ー海賊版の読者や視聴者に伝えたいことは。

 違法アップロードは、犯罪者が収益を得る手段です。海賊版を読んだり、視聴したりすることは犯罪に間接的に協力していることになります。また、お金を得た犯罪者が人を雇い、さらに被害を拡大させることもあると知ってほしいですね。漫画は1コマ1コマ、漫画家が考え抜いてできたもので、映画は演技者や監督、スタッフたちの思いがこもったシーンの連続です。海賊版ではなく、ぜひ正規品に触れてほしいと思います。
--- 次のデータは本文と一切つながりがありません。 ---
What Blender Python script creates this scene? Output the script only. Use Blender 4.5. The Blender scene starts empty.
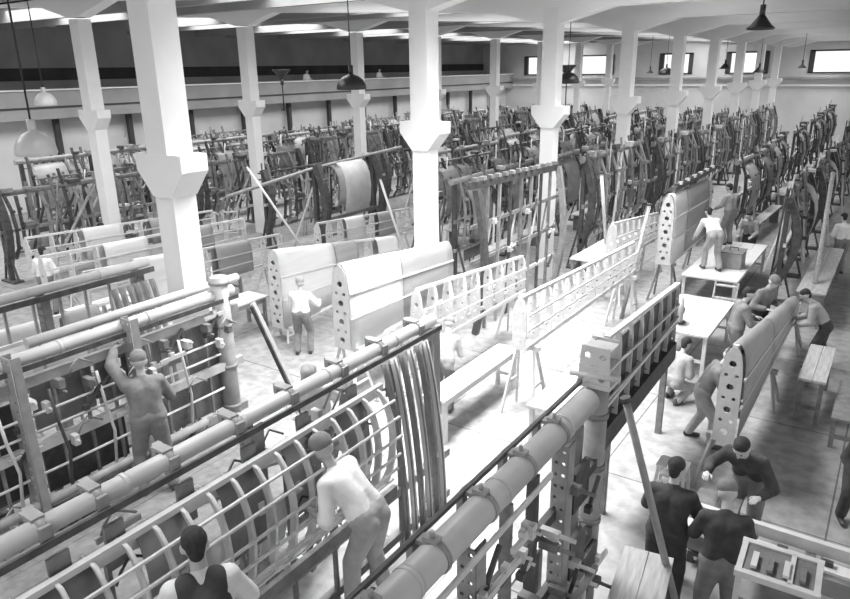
import bpy, bmesh, math, random
from mathutils import Vector, Matrix, Quaternion
random.seed(7)
V = Vector
sc = bpy.context.scene
col = sc.collection
R = math.radians
PI = math.pi

# ------------------------------------------------------------ materials
def mat(name, v, rough=.7, metal=0., amp=.12, scale=6., stretch=(1, 1, 1), bump=.0, fine=.0):
    m = bpy.data.materials.new(name); m.use_nodes = True
    nt = m.node_tree; b = nt.nodes['Principled BSDF']
    b.inputs['Roughness'].default_value = rough; b.inputs['Metallic'].default_value = metal
    tc = nt.nodes.new('ShaderNodeTexCoord'); mp = nt.nodes.new('ShaderNodeMapping')
    mp.inputs['Scale'].default_value = stretch
    n = nt.nodes.new('ShaderNodeTexNoise'); n.inputs['Scale'].default_value = scale; n.inputs['Detail'].default_value = 5
    r = nt.nodes.new('ShaderNodeValToRGB')
    lo = max(0, v * (1 - amp)); hi = min(1, v * (1 + amp))
    r.color_ramp.elements[0].position = .3; r.color_ramp.elements[1].position = .7
    r.color_ramp.elements[0].color = (lo, lo, lo, 1); r.color_ramp.elements[1].color = (hi, hi, hi, 1)
    nt.links.new(tc.outputs['Object'], mp.inputs[0]); nt.links.new(mp.outputs[0], n.inputs['Vector'])
    nt.links.new(n.outputs['Fac'], r.inputs[0]); nt.links.new(r.outputs[0], b.inputs['Base Color'])
    if bump:
        bp = nt.nodes.new('ShaderNodeBump'); bp.inputs['Strength'].default_value = bump; bp.inputs['Distance'].default_value = .02
        nt.links.new(n.outputs['Fac'], bp.inputs['Height']); nt.links.new(bp.outputs[0], b.inputs['Normal'])
    return m
M = dict(
    column=mat('column_plaster', .80, .8, amp=.04, scale=1.5),
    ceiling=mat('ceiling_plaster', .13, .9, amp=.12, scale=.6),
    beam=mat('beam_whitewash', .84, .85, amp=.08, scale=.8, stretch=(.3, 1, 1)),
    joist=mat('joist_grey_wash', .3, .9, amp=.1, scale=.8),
    wall=mat('wall_plaster', .62, .9, amp=.10, scale=.5),
    wall_side=mat('wall_plaster_grey', .34, .9, amp=.15, scale=.5),
    dado=mat('wall_band_dark', .05, .8, amp=.3, scale=1),
    frame=mat('window_frame_dark', .05, .6, amp=.1),
    dark=mat('steel_dark', .07, .55, amp=.35, scale=9),  # base tone lifted to stand in for haze, next two steels likewise
    mid=mat('steel_mid', .2, .5, amp=.25, scale=9),
    grey=mat('steel_grey_paint', .3, .5, amp=.16, scale=7),
    tube=mat('tube_grey_paint', .52, .38, amp=.07, scale=5),
    pale=mat('primer_pale', .62, .5, amp=.08, scale=8),
    nose_grey=mat('nose_sheet_grey', .55, .45, amp=.1, scale=3),
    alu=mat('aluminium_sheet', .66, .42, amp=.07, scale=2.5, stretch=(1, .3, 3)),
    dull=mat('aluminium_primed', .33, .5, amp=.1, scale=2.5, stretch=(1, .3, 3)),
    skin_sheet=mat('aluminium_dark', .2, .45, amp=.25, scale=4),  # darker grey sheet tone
    wood=mat('wood_plank', .42, .8, amp=.2, scale=3, stretch=(9, 1, 9)),
    board=mat('wood_pale', .66, .75, amp=.1, scale=3, stretch=(9, 1, 9)),
    flesh=mat('person_skin', .5, .6, amp=.05),
    w_cloth=mat('cloth_white', .78, .9, amp=.05, scale=10, bump=.5),
    g_cloth=mat('cloth_grey', .22, .95, amp=.15, scale=10, bump=.6),
    l_cloth=mat('cloth_light_grey', .36, .95, amp=.12, scale=10, bump=.6),
    d_cloth=mat('cloth_dark', .06, .95, amp=.25, scale=10, bump=.6),
    hair=mat('hair_dark', .03, .8, amp=.3, scale=40),
    eye=mat('eye_dark', .03, .3, amp=.1),
    leather=mat('shoe_leather', .05, .5, amp=.2),
    lamp_light=mat('lamp_enamel_pale', .55, .3, amp=.04),
    lamp_dark=mat('lamp_enamel_dark', .035, .35, amp=.1),
    rope=mat('cable_rubber', .03, .7, amp=.1),
)
def floor_mat():
    m = mat('floor_concrete', .34, .7, amp=.12, scale=.9)
    nt = m.node_tree; b = nt.nodes['Principled BSDF']
    src = b.inputs['Base Color'].links[0].from_socket
    tc = nt.nodes.new('ShaderNodeTexCoord'); br = nt.nodes.new('ShaderNodeTexBrick')
    br.offset = 0; br.inputs['Scale'].default_value = 1; br.inputs['Brick Width'].default_value = 3; br.inputs['Row Height'].default_value = 3
    br.inputs['Mortar Size'].default_value = .012; br.inputs['Color1'].default_value = br.inputs['Color2'].default_value = (1, 1, 1, 1)
    br.inputs['Mortar'].default_value = (.35, .35, .35, 1)
    nz = nt.nodes.new('ShaderNodeTexNoise'); nz.inputs['Scale'].default_value = 5; nz.inputs['Detail'].default_value = 8
    rr = nt.nodes.new('ShaderNodeValToRGB'); rr.color_ramp.elements[0].position = .35; rr.color_ramp.elements[0].color = (.7, .7, .7, 1); rr.color_ramp.elements[1].position = .6
    mx = nt.nodes.new('ShaderNodeMix'); mx.data_type = 'RGBA'; mx.blend_type = 'MULTIPLY'; mx.inputs[0].default_value = 1
    m2 = nt.nodes.new('ShaderNodeMix'); m2.data_type = 'RGBA'; m2.blend_type = 'MULTIPLY'; m2.inputs[0].default_value = 1
    nt.links.new(tc.outputs['Object'], br.inputs['Vector']); nt.links.new(tc.outputs['Object'], nz.inputs['Vector'])
    nt.links.new(nz.outputs['Fac'], rr.inputs[0])
    nt.links.new(src, mx.inputs[6]); nt.links.new(br.outputs['Color'], mx.inputs[7])
    nt.links.new(mx.outputs[2], m2.inputs[6]); nt.links.new(rr.outputs[0], m2.inputs[7])
    nt.links.new(m2.outputs[2], b.inputs['Base Color'])
    return m
M['floor'] = floor_mat()
def emis(name, v, s):
    m = bpy.data.materials.new(name); m.use_nodes = True; b = m.node_tree.nodes['Principled BSDF']
    b.inputs['Base Color'].default_value = (.8, .8, .8, 1)
    b.inputs['Emission Color'].default_value = (v, v, v, 1); b.inputs['Emission Strength'].default_value = s
    return m
M['glow_pane'] = emis('added_glow_pane', 1, .8)  # emission for the panes added in the ceiling as light sources
def glass_mat():
    m = bpy.data.materials.new('window_glass'); m.use_nodes = True; nt = m.node_tree
    nt.nodes.remove(nt.nodes['Principled BSDF'])
    t = nt.nodes.new('ShaderNodeBsdfTransparent'); g = nt.nodes.new('ShaderNodeBsdfGlossy'); g.inputs['Roughness'].default_value = .05
    mx = nt.nodes.new('ShaderNodeMixShader'); mx.inputs[0].default_value = .06
    nt.links.new(t.outputs[0], mx.inputs[1]); nt.links.new(g.outputs[0], mx.inputs[2])
    nt.links.new(mx.outputs[0], nt.nodes['Material Output'].inputs[0]); return m
M['glass'] = glass_mat()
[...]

 ー著作権侵害と戦う上で、心に留めていることはありますか。

 「ジョジョ」の第5部に「真実に向かおうとする意志があれば、今回は犯人を逃がしてしまってもいつかたどり着く」という台詞がありました。海賊版サイトとの戦いは「いたちごっこ」と言われることがありますが、摘発や法改正などの積み重ねで、対策は前進しています。「海賊版を絶対に撲滅する」という確たる意思を持って、みんなで目標に向かって進んでいくことが重要だと思っています。

中島博之(なかじま・ひろゆき) 2007年中央大法学部卒。10年神戸大大学院法学研究科法科大学院修了後、衆議院議員秘書を経て11年に弁護士登録。専門は企業法務、知的財産法、ウェブ上の権利侵害対策など。21年8月、「ゆうきまひろ」のペンネームで漫画原作者としてデビューし、コミックアプリ「マンガワン」で「弁護士・亜蘭陸法は漫画家になりたい」を連載している。